Unifying the Diquark and Molecular Models for Exotic Hadrons

The strong nuclear force, responsible for packing protons and neutrons together into the tiny space of the atomic nucleus, is also the driving force that combines fundamental “quark” particles into compounds called “hadrons”. For 50-years after the development of the quark model, only two types of hadrons were known: 3-quark “baryons” (including protons and neutrons) and 1-quark/1-antiquark “mesons”.

Since 2003, however, 50 new particles have been discovered that are apparent “tetraquarks” or “pentaquarks”, and more are being found every year.

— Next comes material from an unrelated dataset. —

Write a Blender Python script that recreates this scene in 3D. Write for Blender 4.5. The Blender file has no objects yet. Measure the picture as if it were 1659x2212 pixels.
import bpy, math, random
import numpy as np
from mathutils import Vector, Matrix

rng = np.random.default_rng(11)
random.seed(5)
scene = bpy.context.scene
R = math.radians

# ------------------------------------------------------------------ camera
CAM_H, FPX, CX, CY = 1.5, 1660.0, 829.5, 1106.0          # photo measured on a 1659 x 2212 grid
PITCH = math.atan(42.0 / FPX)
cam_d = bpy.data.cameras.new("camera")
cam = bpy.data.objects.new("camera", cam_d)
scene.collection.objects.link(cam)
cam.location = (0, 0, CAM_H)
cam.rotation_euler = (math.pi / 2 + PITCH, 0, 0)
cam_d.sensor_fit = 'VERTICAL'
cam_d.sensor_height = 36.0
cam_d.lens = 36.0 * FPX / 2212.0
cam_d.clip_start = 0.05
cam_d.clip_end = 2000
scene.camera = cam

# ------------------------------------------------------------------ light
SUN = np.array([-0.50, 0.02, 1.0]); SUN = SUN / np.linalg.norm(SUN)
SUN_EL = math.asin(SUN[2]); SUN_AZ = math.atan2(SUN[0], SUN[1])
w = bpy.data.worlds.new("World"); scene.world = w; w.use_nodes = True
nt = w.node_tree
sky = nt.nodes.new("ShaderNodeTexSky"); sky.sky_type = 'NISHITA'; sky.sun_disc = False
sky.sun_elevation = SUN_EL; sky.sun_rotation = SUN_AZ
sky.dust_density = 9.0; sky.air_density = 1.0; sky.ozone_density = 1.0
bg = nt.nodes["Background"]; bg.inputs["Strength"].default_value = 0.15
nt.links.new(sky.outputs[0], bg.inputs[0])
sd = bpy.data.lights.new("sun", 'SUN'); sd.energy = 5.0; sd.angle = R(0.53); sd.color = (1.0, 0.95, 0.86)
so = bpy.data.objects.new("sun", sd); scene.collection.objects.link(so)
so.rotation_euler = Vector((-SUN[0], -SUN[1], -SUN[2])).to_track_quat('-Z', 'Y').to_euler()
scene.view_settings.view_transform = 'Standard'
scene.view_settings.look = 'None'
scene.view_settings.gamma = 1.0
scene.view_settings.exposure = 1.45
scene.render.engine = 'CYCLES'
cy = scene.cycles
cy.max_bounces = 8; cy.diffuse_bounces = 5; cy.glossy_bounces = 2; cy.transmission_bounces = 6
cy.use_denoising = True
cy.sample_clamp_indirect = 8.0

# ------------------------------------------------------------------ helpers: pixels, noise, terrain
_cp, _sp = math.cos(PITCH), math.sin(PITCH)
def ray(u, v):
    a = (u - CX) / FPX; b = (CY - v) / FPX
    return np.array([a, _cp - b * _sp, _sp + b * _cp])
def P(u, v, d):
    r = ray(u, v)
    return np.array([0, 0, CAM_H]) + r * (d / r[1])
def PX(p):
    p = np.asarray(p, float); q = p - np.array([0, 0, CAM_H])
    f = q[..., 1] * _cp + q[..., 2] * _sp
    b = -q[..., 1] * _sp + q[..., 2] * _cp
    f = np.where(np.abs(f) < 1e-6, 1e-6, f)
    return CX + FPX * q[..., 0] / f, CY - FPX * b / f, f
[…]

Nevertheless, their internal structure, which influences their external properties and even how many there are, remains unresolved. The two most prominent models for this structure are to treat the new particles either as molecules of known hadrons, or as bound states of “diquarks”.

Under previous NSF funding, the PI developed a variant of the latter, the “dynamical diquark model”, that has been particularly successful in explaining data, and included PhD and undergraduate students in the research. Under the new grant, the PI will show (again, with junior colleagues) how to generalize the model by including physical effects that molecular models incorporate especially well. This work will produce the best unified model in existence for these new types of particle.

Nearly all particles discovered in the 21st century are either conventional heavy-quark hadrons that fill gaps in the quark model, or exotic hadrons that are likely tetraquarks or pentaquarks. Of the 50 exotics observed to date, no consensus has emerged regarding their spectrum or structure. The best-known alternatives are di-hadron molecules and bound states of diquark quasiparticles.

The PI recently developed a complete model of exotics based solely upon diquarks interacting via the Born-Oppenheimer (adiabatic) approximation, and obtained multiple quantitative results supported by existing measurements to a surprising degree. However, the remarkable proximity of many exotics to di-hadron thresholds suggests a strong molecular component as well.

Including both diquark and molecular components amounts to handling level crossings in a diabatic formulation. The PI will apply the atomic-physics diabatic formalism of configuration mixing to the mixing of diquark-based exotic hadronic states with amplitude enhancements that occur near di-hadron thresholds (a primary feature of molecular models), and obtain detailed predictions for the spectrum and decay properties of exotics, thus creating the most physically realistic model for exotics to date.

The approach is straightforward to implement, and as demonstrated by the PI’s recent publications, is accessible to both PhD students and advanced undergraduates.

This award reflects NSF's statutory mission and has been deemed worthy of support through evaluation using the Foundation's intellectual merit and broader impacts review criteria.